Sudan's paramilitary Rapid Support Forces said Thursday they had overrun Um Kadadah, a key town on the road to El-Fasher, the last city in Darfur still in the hands of their regular army foes.
"Our forces took full control of the strategic town of Um Kadadah," an RSF spokesman said in a statement, adding that hundreds of members of its garrison had been killed.
There was no immediate comment from the regular army.
The paramilitaries' advance came after their shelling of besieged El-Fasher killed 12 people on Wednesday, the army and activists said.
The conflict in Sudan has killed tens of thousands of people and uprooted more than 12 million since a struggle for power between rival generals erupted into full-blown war in April 2023.
Famine has been declared in parts of the country, including displacement camps around El-Fasher, and is likely to spread, according to a UN-backed assessment.
The RSF controls most of Sudan's vast western region of Darfur.

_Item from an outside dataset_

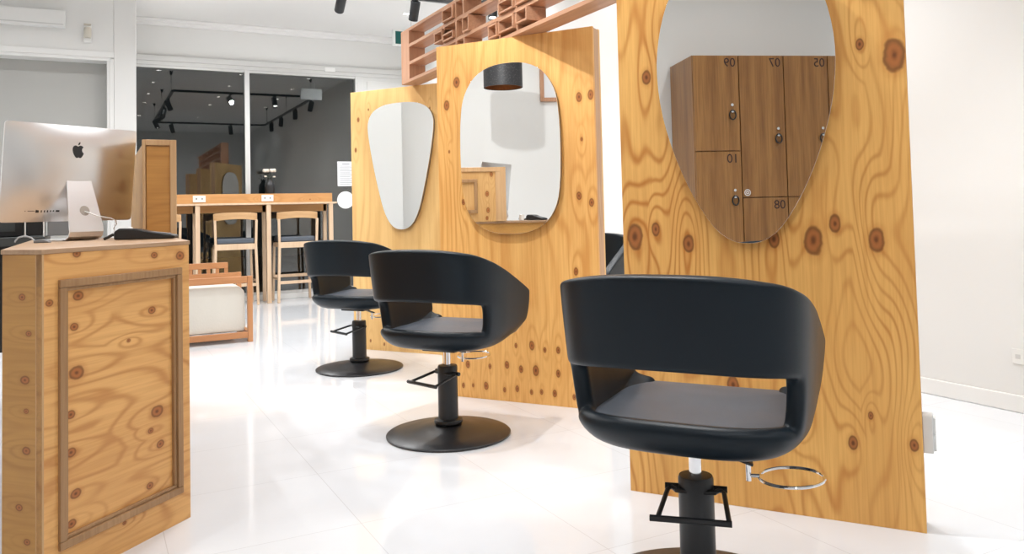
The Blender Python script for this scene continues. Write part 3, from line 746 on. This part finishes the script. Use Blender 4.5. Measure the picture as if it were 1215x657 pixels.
def make_stool():
    t = thing('bar_stool', 'x', 'stool', (0, 0, 0), 0, 'bar stools at the window bar')
    # local +y faces the bar; backrest at y = 0
    for sx in (-1, 1):
        b = MB(); b.bar((sx * .248, -.015, 0), (sx * .228, .0, .70), .030, .034, (0, 1, 0)); b.bar((sx * .228, .0, .69), (sx * .236, -.012, 1.02), .028, .032, (0, 1, 0)); b.build('leg', M['bar_pale'], t, bevel=.004)
        b = MB(); b.bar((sx * .232, .345, 0), (sx * .215, .325, .70), .028, .030, (0, 1, 0)); b.build('leg', M['bar_pale'], t, bevel=.004)
        b = MB(); b.bar((sx * .223, .01, .70), (sx * .218, .325, .70), .022, .05); b.build('side_rail', M['bar_pale'], t, bevel=.003)
        b = MB(); b.bar((sx * .235, .0, .285), (sx * .225, .33, .285), .018, .026); b.build('side_stretcher', M['bar_pale'], t, bevel=.003)
    b = MB(); b.box(-.225, .225, -.012, .010, .665, .735); b.build('seat_rail', M['bar_pale'], t, bevel=.003)
    b = MB(); b.box(-.212, .212, .315, .335, .68, .73); b.build('front_rail', M['bar_pale'], t, bevel=.003)
    b = MB(); b.box(-.238, .238, -.016, .006, .225, .262); b.build('footrest', M['bar_pale'], t, bevel=.003)
    b = MB(); b.box(-.222, .222, .318, .338, .285, .322); b.build('footrest', M['bar_pale'], t, bevel=.003)
    b = MB(); b.box(-.215, .215, .005, .34, .735, .80); b.build('seat', M['seat_leather_sheen'], t, bevel=.018, seg=3)
    # curved backrest that wraps forward a little
    b = MB(); n = 16; th = .022; A = []
    for i in range(n + 1):
        u = -1 + 2 * i / n; x = u * .250; y = -.045 + .075 * abs(u) ** 2.6
        zt = 1.11 - .012 * abs(u) ** 3; zb = 1.03 - .022 * abs(u) ** 2
        A.append([b.bm.verts.new((x, y - th / 2, zb)), b.bm.verts.new((x, y + th / 2, zb)), b.bm.verts.new((x, y + th / 2, zt)), b.bm.verts.new((x, y - th / 2, zt))])
    for P, Q in zip(A, A[1:]):
        for i in range(4): j = (i + 1) % 4; b.bm.faces.new((P[i], P[j], Q[j], Q[i]))
    b.bm.faces.new(A[0][::-1]); b.bm.faces.new(A[-1])
    b.build('backrest', M['stool_back'], t, bevel=.004)
    return t
s0 = make_stool(); s1 = copy_tree(s0); s2 = copy_tree(s0)
for s, x, r, lb in ((s0, .655, 0, 'bar stool mostly hidden behind the reception desk ledge, leftmost at the bar'), (s1, 1.505, -1.5, 'middle ash bar stool with black seat, behind the low armchair'),
                    (s2, 2.24, 2, 'rightmost ash bar stool with black seat, beside the farthest salon chair')):
    s.location = (x, 9.985, 0); s.rotation_euler = (0, 0, R(r)); s['label'] = lb
va = thing('flower_vase', 'black bottle vase of white flowers on the window bar ledge', 'vase', (1.963, 10.285, 1.3385), 0)
MB().lathe([(.052, 0), (.058, .01), (.060, .10), (.056, .125), (.03, .150), (.026, .185), (.030, .195)], 28).build('vase', M['black_plastic'], va, smooth=.9)
b = MB()
for x, y, z in ((-.035, 0, .26), (.03, .01, .265), (-.045, -.02, .205), (.04, -.02, .20), (.0, .02, .24)): b.tube([(0, 0, .17), (x * .5, y * .5, .21), (x, y, z)], .003, 6)
b.build('stems', M['stem'], va)
for x, y, z, r in ((-.045, 0, .285, .042), (.04, .012, .288, .044), (-.055, -.02, .215, .017), (.05, -.02, .21, .017)):
    b = MB()
    for kx in range(9):
        a = 2 * PI * kx / 9
        b.lathe([(0, -r * .45), (r * .34, -r * .28), (r * .44, 0), (r * .30, r * .32), (0, r * .42)], 8, Matrix.Translation((x + r * .55 * math.cos(a), y + r * .55 * math.sin(a), z + .12 * r * (kx % 3))))
    b.lathe([(0, -r * .5), (r * .5, 0), (r * .45, r * .45), (0, r * .65)], 10, Matrix.Translation((x, y, z)))
    b.build('flower', M['petal'], va, smooth=1.0)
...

The paramilitaries have besieged El-Fasher for months, and fighting there has escalated.
On Wednesday the United Nations humanitarian office OCHA said conditions in Darfur are rapidly deteriorating.

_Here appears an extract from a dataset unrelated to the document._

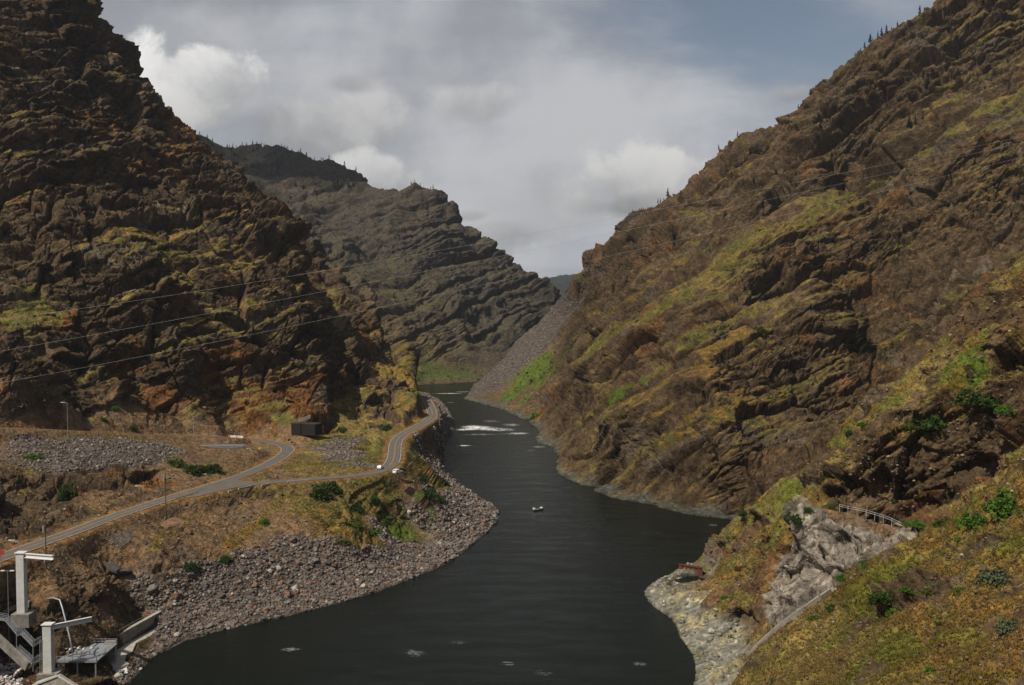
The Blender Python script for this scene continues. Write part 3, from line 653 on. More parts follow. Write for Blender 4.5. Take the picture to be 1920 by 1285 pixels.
# ------------------------------------------------------------------ reading the finished ground
QY = np.maximum(Q[:, 1], 1)
ELEV = ((Q[:, 2] - CAM_Z) / QY).reshape(NUc, NR)
RUNMAX = np.maximum.accumulate(ELEV, axis=1)
VIS = (ELEV >= RUNMAX - 1e-5).ravel()
depthc = QY * CP - (Q[:, 2] - CAM_Z) * SP
PXX = 960 + FPX * Q[:, 0] / depthc
PYY = 642.5 - FPX * (QY * SP + (Q[:, 2] - CAM_Z) * CP) / depthc
INFRAME = (PXX > -30) & (PXX < 1950) & (PYY > -30) & (PYY < 1310)
AREA = np.linalg.norm(np.cross(du, dv), axis=2).ravel().astype(F32)
DUr = du.reshape(-1, 3); DVr = dv.reshape(-1, 3)
FNr = FN.reshape(-1, 3)
def ground(x, y):
    u = x / y; i = int(np.clip(np.searchsorted(us, u), 1, NUc - 1)); i = i if abs(us[i] - u) < abs(us[i - 1] - u) else i - 1
    row = Q[i * NR:(i + 1) * NR]
    return float(np.interp(y, np.maximum.accumulate(row[:, 1]), row[:, 2]))
def hit(px, py, nearest_d=None):
    """first point of the ground seen at (px, py)"""
    X, Y, Z = ray(px, py); u = X / Y
    i = int(np.clip(np.searchsorted(us, u), 0, NUc - 1)); e = Z / Y
    k = np.where((ELEV[i] >= e) & (np.exp(L[i]) > 60))[0]
    j = int(k[0]) if len(k) else NR - 1
    return Vector(Q[i * NR + j].tolist())
rnd = random.Random(11)
npr = np.random.RandomState(5)

def tag(o, label=None, cat=None, group=None, kind=None):
    if label: o['label'] = label
    if cat: o['category'] = cat
    if group: o['group'] = group
    if kind: o['kind'] = kind
    return o
def empty(name, loc, rz=0.0):
    o = bpy.data.objects.new(name, None); COL.objects.link(o); o.location = loc; o.rotation_euler = (0, 0, rz); o.empty_display_size = .5; return o
def copy_tree(o, parent=None):
    c = o.copy(); COL.objects.link(c); c.parent = parent
    for ch in list(o.children): copy_tree(ch, c)
    return c

def plain(name, color, rough=.8, metal=0., noise=.25, scale=3., spec=.3, attr=None, bump=0.):
    m, nt = new_mat(name); ln = nt.links.new
    out = node(nt, 'ShaderNodeOutputMaterial'); b = node(nt, 'ShaderNodeBsdfPrincipled')
    b.inputs['Roughness'].default_value = rough; b.inputs['Metallic'].default_value = metal; b.inputs['Specular IOR Level'].default_value = spec
    tc = node(nt, 'ShaderNodeTexCoord'); n = node(nt, 'ShaderNodeTexNoise'); n.inputs['Scale'].default_value = scale; n.inputs['Detail'].default_value = 6; n.inputs['Roughness'].default_value = .65
    ln(tc.outputs['Object'], n.inputs['Vector'])
    mr = node(nt, 'ShaderNodeMapRange'); ln(n.outputs['Fac'], mr.inputs['Value'])
    mr.inputs['From Min'].default_value = .3; mr.inputs['From Max'].default_value = .7; mr.inputs['To Min'].default_value = 1 - noise; mr.inputs['To Max'].default_value = 1 + noise
    mx = node(nt, 'ShaderNodeMix', data_type='RGBA', blend_type='MULTIPLY'); mx.inputs['Factor'].default_value = 1
    if attr:
        a = node(nt, 'ShaderNodeAttribute', attribute_name=attr); ln(a.outputs['Color'], mx.inputs['A'])
    else: mx.inputs['A'].default_value = (*color, 1)
    ln(mr.outputs[0], mx.inputs['B']); ln(mx.outputs['Result'], b.inputs['Base Color'])
    if bump:
        bp = node(nt, 'ShaderNodeBump'); bp.inputs['Strength'].default_value = bump; bp.inputs['Distance'].default_value = .2; ln(n.outputs['Fac'], bp.inputs['Height']); ln(bp.outputs[0], b.inputs['Normal'])
    ln(b.outputs[0], out.inputs[0]); return m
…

"In North Darfur state, more than 4,000 people have been newly displaced in the past week alone due to escalating violence in El-Fasher, as well as in Zamzam displacement camp south of the city and other areas," OCHA said on its website.
The RSF also controls parts of the south.

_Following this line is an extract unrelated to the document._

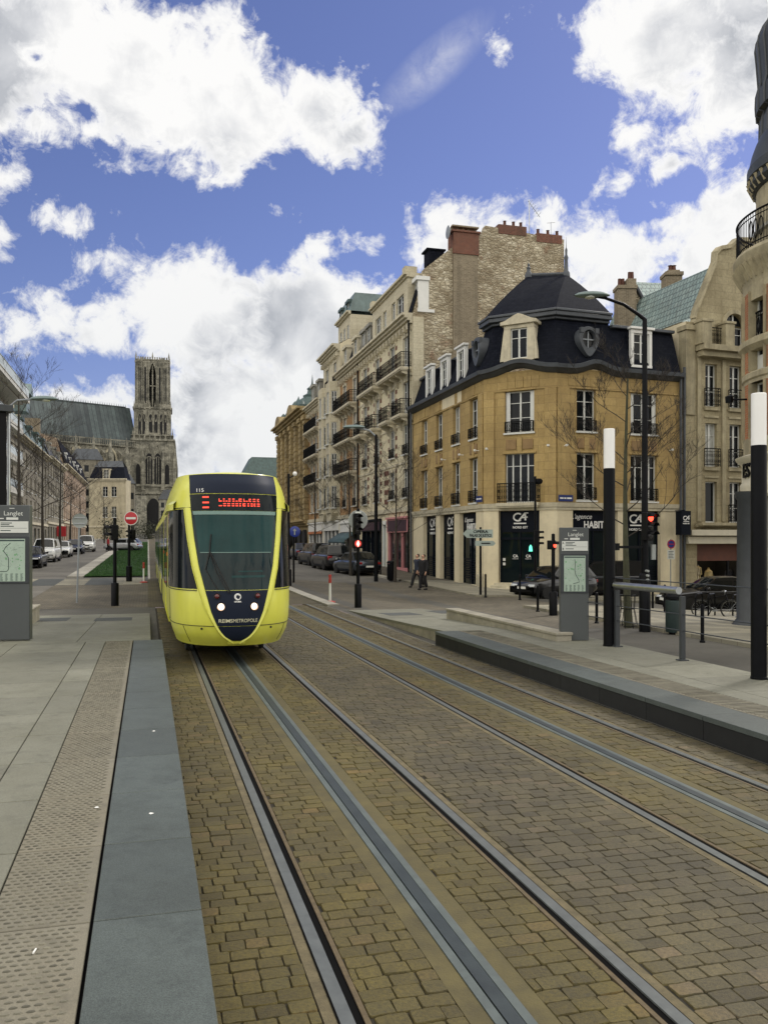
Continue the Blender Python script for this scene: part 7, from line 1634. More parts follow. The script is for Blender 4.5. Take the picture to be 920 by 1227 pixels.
# information totem, built once facing -y
def make_totem(label, loc, rz, scale=1.0, variant=0):
    t = thing('information_totem', label, 'information totem', loc, rz, 'grey stop information totems')
    w, d, h = 0.56, 0.17, 2.24
    m = MB(); m.box((-w/2, 0, 0), (w/2, d, h)); m.build('body', MATS['totem_grey'], t, local=True, bevel=0.012)
    m = MB(); m.box((-w/2+0.01, -0.008, h-0.43), (w/2-0.01, -0.001, h-0.02)); hp = m.build('header_panel', MATS['totem_grey'], t, local=True, smooth=0)
    m = MB(); T = lambda x, y, q: Vector((x, -0.009-q, h+y))
    m.box((-0.04, -0.011, h-0.06), (0.04, -0.0085, h-0.05)); text(m, 'Langlet', 0.105, lambda x, y, q: T(x+0.02, y-0.14, q), 0.002, width=0.30)
    m.box((-0.09, -0.011, h-0.245), (0.1, -0.0085, h-0.205)); m.box((-0.2, -0.010, h-0.232), (-0.13, -0.0085, h-0.215))
    m.build('lettering', MATS['panel_white'], hp, local=True, smooth=0, uv=False)
    m = MB(); m.box((-w/2+0.03, -0.012, h-0.46), (w/2-0.02, -0.001, h-0.27)); tp = m.build('line_panel', MATS['panel_white'], t, local=True, smooth=0)
    m = MB(); [m.box((-0.18, -0.0135, h-z_), (x_, -0.0125, h-z_+0.014)) for z_, x_ in ((0.305, 0.0), (0.332, -0.04), (0.36, 0.03), (0.43, -0.02))]; text(m, 'A', 0.05, lambda x, y, q: Vector((-0.225+x, -0.013-q, h-0.31+y)), 0.002, bold=0.002); text(m, 'B', 0.05, lambda x, y, q: Vector((-0.225+x, -0.013-q, h-0.425+y)), 0.002, bold=0.002);
    m.box((-0.23, -0.0135, h-0.386), (0.24, -0.0125, h-0.382)); m.build('lettering', MATS['map_line'], tp, local=True, smooth=0, uv=False)
    m = MB(); m.box((-w/2+0.005, -0.016, h-1.30), (w/2-0.005, -0.001, h-0.52)); cs = m.build('display_case', MATS['dark_grey_metal'], t, local=True, bevel=0.006)
    m = MB(); m.box((-0.21, -0.020, h-1.265), (0.21, -0.0165, h-0.56)); mp = m.build('map', MATS['map_paper'], cs, local=True, smooth=0)
    m = MB(); r = random.Random(4+variant)
    m.box((-0.2, -0.022, h-0.60), (0.2, -0.0205, h-0.575))
    if variant == 0: pts = [(0.0, -0.63), (0.01, -0.72), (0.0, -0.84), (0.02, -0.94), (0.07, -1.02), (0.09, -1.08), (0.02, -1.1), (-0.03, -1.11)]
    else: pts = [(-0.02, -0.63), (-0.10, -0.70), (-0.13, -0.76), (-0.08, -0.83), (-0.05, -0.88), (-0.05, -1.06), (-0.08, -1.1), (-0.2, -1.1)]
    m.tube([(x, -0.0205, h+z) for x, z in pts], 0.0055, 5)
    for i in range(60):
        x, z = r.uniform(-0.19, 0.19), r.uniform(-1.1, -0.64); a = r.uniform(0, 3.14); l = r.uniform(0.01, 0.05); m.tube([(x, -0.0203, h+z), (x+l*math.cos(a), -0.0203, h+z+l*math.sin(a)*0.6)], 0.0012, 3, False)
    for x in rng(-0.16, 0.16, 0.08):
        for k in range(9): m.box((x-0.022, -0.0215, h-1.255+k*0.014), (x+0.022*r.uniform(0.2, 1), -0.0205, h-1.249+k*0.014))
    m.build('route_lines', MATS['map_line'], mp, local=True, smooth=0, uv=False)
    m = MB()
    for i in range(14):
        x, z = r.uniform(-0.18, 0.18), r.uniform(-1.08, -0.66); m.lathe([(0.0, -0.0208), (r.uniform(0.008, 0.022), -0.0208), (0.0, -0.0206)], (x, 0, h+z), 6, 'y')
    m.build('park_patches', MATS['map_green'], mp, local=True, smooth=0, uv=False)
    t.scale = (scale,)*3; return t
c = at(688, 767.5, H); make_totem('grey information totem with a street map on the right platform', c, R(-18))
c = at(15, 767, H); make_totem('taller grey information totem at the left edge of the photo', c, R(-8), 1.2, 1)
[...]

The army retook the capital Khartoum in late March. It holds sway in the east and north, leaving Africa's third-largest country divided in two.
Early in the war, the United States and Saudi Arabia conducted mediation, but multiple ceasefires collapsed.
On Wednesday the US and Saudi foreign ministers met in Washington.
They "agreed that the Sudanese Armed Forces and Rapid Support Forces must return to peace talks, protect civilians, open humanitarian corridors, and return to civilian governance", a US State Department statement said after the meeting.